■ Task requirements ■
Repeat verbatim only the lines from the opening of the material below through the one that contains "return cc *".

--- START OF Data excerpt ---

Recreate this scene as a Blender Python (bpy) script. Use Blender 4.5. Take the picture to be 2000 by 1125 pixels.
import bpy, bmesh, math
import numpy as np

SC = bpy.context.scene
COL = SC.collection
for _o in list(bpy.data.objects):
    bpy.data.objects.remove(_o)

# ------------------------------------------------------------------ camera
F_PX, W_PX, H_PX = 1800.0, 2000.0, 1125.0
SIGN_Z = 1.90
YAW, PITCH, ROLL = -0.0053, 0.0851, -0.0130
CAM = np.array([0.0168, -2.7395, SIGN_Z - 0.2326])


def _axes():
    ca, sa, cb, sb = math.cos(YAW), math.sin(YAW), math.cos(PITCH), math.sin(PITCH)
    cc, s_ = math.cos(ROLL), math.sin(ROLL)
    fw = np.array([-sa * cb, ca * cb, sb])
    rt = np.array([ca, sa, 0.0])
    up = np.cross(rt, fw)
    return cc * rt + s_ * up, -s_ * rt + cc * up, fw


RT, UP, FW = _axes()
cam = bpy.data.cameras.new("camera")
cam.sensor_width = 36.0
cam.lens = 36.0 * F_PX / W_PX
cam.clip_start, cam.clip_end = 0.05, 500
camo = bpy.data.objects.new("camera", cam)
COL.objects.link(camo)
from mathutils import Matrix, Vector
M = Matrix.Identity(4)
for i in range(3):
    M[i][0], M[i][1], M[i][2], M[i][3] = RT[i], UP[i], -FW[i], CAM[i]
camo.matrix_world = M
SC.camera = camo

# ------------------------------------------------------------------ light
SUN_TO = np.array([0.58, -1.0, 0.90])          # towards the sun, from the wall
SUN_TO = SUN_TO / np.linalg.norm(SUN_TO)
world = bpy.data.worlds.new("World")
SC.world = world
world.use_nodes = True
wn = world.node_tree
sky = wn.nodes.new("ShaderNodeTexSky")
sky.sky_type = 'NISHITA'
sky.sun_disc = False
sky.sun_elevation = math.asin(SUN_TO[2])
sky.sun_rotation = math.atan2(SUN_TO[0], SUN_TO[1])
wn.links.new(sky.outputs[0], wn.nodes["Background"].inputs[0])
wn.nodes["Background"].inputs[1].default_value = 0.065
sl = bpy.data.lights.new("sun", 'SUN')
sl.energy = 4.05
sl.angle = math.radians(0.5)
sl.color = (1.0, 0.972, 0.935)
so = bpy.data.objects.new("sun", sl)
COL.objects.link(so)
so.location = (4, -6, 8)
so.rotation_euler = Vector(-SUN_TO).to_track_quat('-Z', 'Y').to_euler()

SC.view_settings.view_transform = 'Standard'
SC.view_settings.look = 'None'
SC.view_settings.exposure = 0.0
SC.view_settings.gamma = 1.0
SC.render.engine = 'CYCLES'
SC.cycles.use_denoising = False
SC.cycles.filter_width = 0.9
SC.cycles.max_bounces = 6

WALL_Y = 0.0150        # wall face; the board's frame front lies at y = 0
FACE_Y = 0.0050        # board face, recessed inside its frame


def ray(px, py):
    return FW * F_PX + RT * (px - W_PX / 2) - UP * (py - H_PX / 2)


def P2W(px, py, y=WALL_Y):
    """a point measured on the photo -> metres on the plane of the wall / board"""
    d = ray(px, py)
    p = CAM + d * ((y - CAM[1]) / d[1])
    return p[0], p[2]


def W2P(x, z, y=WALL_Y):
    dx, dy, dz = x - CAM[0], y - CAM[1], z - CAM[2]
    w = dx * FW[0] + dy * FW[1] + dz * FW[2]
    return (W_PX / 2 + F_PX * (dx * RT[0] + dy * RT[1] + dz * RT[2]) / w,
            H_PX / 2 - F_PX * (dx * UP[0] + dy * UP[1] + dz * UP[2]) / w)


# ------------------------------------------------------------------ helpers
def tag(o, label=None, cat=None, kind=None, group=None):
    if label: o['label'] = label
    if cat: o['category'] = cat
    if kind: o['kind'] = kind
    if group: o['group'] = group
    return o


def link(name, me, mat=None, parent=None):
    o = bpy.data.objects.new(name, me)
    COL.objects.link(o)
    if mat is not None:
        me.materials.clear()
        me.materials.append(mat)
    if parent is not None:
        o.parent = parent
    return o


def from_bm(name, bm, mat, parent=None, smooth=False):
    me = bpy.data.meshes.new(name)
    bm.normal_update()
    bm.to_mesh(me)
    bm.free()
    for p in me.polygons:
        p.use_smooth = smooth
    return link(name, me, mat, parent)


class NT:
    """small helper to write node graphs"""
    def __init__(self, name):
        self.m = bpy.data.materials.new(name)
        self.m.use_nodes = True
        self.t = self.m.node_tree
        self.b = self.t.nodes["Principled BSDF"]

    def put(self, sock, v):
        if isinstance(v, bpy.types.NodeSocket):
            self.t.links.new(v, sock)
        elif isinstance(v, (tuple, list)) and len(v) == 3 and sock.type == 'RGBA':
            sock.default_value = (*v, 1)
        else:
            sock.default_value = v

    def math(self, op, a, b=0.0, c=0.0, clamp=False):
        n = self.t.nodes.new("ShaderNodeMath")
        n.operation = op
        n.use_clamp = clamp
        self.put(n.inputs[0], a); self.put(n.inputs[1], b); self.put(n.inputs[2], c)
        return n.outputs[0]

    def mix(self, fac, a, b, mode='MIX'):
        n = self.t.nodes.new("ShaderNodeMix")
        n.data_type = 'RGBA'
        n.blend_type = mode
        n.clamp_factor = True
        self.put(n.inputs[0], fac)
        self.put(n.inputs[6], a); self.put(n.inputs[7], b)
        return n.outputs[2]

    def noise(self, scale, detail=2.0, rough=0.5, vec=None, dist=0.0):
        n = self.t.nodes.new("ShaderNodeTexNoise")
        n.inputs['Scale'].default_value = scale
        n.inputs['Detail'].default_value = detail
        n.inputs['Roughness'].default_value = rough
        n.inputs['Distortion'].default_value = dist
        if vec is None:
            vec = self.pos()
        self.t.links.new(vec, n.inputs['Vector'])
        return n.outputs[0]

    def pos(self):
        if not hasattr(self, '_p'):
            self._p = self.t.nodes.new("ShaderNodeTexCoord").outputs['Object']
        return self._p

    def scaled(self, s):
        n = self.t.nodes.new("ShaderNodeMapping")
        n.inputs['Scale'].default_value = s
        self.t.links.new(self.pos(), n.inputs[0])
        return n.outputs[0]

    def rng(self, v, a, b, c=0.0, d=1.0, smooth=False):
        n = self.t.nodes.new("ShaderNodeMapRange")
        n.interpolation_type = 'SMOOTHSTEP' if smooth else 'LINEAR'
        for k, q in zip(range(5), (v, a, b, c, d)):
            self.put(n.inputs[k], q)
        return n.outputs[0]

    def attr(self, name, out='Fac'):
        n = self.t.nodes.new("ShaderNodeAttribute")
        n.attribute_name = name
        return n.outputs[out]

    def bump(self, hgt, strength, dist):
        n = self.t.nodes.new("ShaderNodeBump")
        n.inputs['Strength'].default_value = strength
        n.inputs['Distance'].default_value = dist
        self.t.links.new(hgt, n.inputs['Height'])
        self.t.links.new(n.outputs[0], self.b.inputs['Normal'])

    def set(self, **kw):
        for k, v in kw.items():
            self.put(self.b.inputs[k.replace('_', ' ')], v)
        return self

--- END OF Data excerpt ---

■ Solution to this exercise ■
Recreate this scene as a Blender Python (bpy) script. Use Blender 4.5. Take the picture to be 2000 by 1125 pixels.
import bpy, bmesh, math
import numpy as np

SC = bpy.context.scene
COL = SC.collection
for _o in list(bpy.data.objects):
    bpy.data.objects.remove(_o)

# ------------------------------------------------------------------ camera
F_PX, W_PX, H_PX = 1800.0, 2000.0, 1125.0
SIGN_Z = 1.90
YAW, PITCH, ROLL = -0.0053, 0.0851, -0.0130
CAM = np.array([0.0168, -2.7395, SIGN_Z - 0.2326])


def _axes():
    ca, sa, cb, sb = math.cos(YAW), math.sin(YAW), math.cos(PITCH), math.sin(PITCH)
    cc, s_ = math.cos(ROLL), math.sin(ROLL)
    fw = np.array([-sa * cb, ca * cb, sb])
    rt = np.array([ca, sa, 0.0])
    up = np.cross(rt, fw)
    return cc * rt + s_ * up, -s_ * rt + cc * up, fw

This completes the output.